Bob Unruh wrote in a Jan. 29 WorldNetDaily article:
Minnesota’s Muslim congresswoman, Ilhan Omar, who broke down in a fit of rage recently over America’s support for Israel in light of the Muslim terrorists in Hamas who attacked it, now is trying to defend her decision to make controversial comments about Somalia, her home country.
She reportedly said she is “Somalian first, Muslim second,” thereby triggering a backlash on social media.
Unruh went on to write that “Omar has claimed that responses were to a translation that was ‘slanted'” — but he didn’t explain that further. In fact, a more accurate translation shows that isn’t what Omar said at all. The Minnesota Reformer did its own translation of Omar’s remark (h/t Mediaite) using two translators, including a federally certified court interpreter, and found that she actually said this: “We Somalis are people who love each other. It’s possible that we might sometimes have disagreements but we are also people who can rely on each other. We are people who are siblings. We are people with courage. We are people who know that they are Somali and Muslim. We are people who support each other.”
Unruh also made a big deal out of Omar saying that “As Somalis, one day we will go after our missing territories,” claiming that “the disputed reference was described online as Somalia’s claims that the Republic of Somaliland, which says it is an independent state even though not recognized internationally, is part of her Somalia.” The Minnesota Reformer put those remarks in context:
Omar also spoke of the return of “missing territory” to Somalia in an apparent nod to the push to unite ethnic Somalis across the Horn of Africa, including those living in land controlled by Ethiopia, Djibouti and Kenya.

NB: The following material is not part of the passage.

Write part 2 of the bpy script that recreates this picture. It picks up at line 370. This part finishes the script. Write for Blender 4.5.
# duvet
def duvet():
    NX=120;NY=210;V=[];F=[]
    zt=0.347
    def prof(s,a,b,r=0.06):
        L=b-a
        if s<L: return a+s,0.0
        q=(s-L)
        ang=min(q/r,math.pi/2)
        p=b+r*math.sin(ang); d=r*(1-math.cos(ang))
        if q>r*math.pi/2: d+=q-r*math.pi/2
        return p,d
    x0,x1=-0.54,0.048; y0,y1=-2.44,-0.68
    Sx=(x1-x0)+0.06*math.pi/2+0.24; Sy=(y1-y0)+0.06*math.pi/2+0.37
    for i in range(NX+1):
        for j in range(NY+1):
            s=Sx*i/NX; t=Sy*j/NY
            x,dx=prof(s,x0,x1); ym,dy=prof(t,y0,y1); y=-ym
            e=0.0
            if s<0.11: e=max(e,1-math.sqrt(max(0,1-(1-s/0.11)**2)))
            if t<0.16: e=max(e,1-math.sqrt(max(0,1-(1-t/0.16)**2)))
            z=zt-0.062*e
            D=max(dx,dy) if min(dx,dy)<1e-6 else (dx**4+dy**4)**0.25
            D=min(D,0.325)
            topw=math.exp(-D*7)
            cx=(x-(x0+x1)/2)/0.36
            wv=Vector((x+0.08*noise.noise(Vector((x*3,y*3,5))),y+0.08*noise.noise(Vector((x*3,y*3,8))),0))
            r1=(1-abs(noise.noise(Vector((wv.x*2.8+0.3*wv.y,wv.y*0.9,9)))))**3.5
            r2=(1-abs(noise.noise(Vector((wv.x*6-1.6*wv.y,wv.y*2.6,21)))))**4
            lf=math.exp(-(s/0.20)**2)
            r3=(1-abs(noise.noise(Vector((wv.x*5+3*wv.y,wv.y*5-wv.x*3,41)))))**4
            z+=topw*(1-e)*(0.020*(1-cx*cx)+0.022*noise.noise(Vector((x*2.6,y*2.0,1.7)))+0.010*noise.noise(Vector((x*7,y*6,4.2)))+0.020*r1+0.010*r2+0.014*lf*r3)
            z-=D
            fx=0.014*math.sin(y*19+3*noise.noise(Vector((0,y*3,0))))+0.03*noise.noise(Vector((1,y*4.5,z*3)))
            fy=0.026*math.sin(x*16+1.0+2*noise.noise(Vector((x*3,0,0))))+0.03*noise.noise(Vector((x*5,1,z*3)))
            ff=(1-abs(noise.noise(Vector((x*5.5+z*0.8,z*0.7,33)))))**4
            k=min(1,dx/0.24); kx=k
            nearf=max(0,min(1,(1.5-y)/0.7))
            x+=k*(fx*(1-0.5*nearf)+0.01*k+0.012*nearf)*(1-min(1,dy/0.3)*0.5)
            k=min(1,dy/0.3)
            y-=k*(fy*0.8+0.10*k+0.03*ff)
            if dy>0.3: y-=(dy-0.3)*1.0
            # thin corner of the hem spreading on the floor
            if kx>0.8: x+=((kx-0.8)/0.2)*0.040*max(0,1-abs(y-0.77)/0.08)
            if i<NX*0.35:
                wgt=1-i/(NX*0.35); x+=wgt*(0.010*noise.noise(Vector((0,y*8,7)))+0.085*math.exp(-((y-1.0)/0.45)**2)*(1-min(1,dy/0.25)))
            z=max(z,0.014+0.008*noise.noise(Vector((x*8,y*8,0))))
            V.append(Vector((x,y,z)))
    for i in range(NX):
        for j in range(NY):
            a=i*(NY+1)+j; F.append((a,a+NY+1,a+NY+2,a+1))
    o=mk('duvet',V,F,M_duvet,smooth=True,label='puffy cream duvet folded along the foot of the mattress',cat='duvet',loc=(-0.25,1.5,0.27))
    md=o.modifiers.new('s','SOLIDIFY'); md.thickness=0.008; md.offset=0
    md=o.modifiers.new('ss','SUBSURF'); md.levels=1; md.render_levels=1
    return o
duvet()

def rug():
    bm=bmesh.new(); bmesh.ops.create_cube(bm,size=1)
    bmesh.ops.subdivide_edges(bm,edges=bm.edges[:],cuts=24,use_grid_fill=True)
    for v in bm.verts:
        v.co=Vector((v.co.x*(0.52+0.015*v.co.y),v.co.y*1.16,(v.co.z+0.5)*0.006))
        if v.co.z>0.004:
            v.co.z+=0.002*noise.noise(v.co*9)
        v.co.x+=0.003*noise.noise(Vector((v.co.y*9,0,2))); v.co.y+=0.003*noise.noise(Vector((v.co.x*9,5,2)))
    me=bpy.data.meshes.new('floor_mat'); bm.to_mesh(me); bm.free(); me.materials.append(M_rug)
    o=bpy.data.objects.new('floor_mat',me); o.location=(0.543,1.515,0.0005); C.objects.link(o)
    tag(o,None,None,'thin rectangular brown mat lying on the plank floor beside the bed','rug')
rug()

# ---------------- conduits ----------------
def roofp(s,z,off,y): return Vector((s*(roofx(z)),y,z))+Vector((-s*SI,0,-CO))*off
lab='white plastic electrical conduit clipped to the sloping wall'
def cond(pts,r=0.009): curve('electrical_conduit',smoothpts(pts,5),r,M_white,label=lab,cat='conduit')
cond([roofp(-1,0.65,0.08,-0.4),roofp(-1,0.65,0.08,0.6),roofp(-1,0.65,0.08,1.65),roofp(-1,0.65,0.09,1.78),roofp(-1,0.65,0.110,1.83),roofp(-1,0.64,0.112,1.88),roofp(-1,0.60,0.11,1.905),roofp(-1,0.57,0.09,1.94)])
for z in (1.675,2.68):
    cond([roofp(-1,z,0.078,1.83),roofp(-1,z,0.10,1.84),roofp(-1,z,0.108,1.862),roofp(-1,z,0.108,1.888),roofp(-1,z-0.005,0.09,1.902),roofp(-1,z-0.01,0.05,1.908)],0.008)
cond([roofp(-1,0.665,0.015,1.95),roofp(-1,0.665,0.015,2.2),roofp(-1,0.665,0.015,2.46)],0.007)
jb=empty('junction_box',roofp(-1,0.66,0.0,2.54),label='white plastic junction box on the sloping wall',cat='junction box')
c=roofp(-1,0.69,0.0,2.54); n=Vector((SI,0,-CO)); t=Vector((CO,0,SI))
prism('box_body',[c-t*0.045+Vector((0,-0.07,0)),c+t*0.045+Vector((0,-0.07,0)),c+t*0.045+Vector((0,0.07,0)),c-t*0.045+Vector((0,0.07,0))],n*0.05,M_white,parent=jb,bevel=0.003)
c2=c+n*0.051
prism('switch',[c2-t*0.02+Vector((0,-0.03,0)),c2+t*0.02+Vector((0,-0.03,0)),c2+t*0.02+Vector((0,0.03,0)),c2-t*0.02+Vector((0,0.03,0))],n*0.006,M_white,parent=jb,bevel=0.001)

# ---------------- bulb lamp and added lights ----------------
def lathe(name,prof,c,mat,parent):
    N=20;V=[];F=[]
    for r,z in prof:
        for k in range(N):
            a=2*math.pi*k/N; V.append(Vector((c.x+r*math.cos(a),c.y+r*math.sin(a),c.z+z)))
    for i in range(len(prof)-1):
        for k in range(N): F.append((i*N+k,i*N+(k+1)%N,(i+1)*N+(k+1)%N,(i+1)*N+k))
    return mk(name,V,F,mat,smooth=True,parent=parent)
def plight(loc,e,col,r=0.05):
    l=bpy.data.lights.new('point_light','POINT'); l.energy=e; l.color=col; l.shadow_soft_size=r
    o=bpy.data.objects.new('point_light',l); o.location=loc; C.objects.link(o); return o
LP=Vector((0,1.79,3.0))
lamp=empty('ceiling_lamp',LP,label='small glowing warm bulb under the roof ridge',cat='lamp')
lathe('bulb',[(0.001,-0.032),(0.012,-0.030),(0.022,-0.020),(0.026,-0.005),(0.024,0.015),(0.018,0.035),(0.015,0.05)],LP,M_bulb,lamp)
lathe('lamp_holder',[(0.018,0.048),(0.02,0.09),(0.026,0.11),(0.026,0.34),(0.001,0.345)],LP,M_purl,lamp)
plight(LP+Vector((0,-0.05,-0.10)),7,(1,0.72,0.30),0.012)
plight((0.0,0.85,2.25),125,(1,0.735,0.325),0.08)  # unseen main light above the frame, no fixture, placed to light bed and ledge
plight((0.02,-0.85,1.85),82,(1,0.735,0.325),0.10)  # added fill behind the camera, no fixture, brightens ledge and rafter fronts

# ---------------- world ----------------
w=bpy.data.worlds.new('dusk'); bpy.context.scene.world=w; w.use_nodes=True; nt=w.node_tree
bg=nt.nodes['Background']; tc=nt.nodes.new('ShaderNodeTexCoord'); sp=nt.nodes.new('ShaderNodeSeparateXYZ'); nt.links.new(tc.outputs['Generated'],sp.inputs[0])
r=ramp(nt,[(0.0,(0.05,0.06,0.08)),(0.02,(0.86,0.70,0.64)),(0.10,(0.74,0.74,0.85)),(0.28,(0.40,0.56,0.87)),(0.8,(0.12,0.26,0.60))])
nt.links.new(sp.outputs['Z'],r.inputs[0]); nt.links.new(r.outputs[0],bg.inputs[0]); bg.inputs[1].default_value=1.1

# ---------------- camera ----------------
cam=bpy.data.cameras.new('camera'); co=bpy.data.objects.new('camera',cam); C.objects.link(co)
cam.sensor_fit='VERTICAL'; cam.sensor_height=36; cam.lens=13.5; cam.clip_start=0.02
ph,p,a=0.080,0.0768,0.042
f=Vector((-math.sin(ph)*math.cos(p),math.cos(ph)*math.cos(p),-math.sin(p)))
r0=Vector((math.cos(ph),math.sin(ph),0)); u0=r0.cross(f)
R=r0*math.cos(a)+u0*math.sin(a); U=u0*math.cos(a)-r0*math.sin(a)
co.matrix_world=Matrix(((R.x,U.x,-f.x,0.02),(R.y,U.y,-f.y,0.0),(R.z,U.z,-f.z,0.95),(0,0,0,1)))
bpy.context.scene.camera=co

Asked if she was calling for Somalia to gain control over those lands, Omar said, “no.”
Like Omar in this case, American elected officials have frequently weighed in on foreign policy debates in their ancestral homelands, be it Israel and Palestine, Northern Ireland or Cuba.
Because Unruh was only going for a cheap and lazy attack, he’ll never correct the record and admit that the attack is faulty — even though he admitted he was using a disputed translation to fuel that attack. That kind of journalistic malpractice makes it hard to trust WND on anything.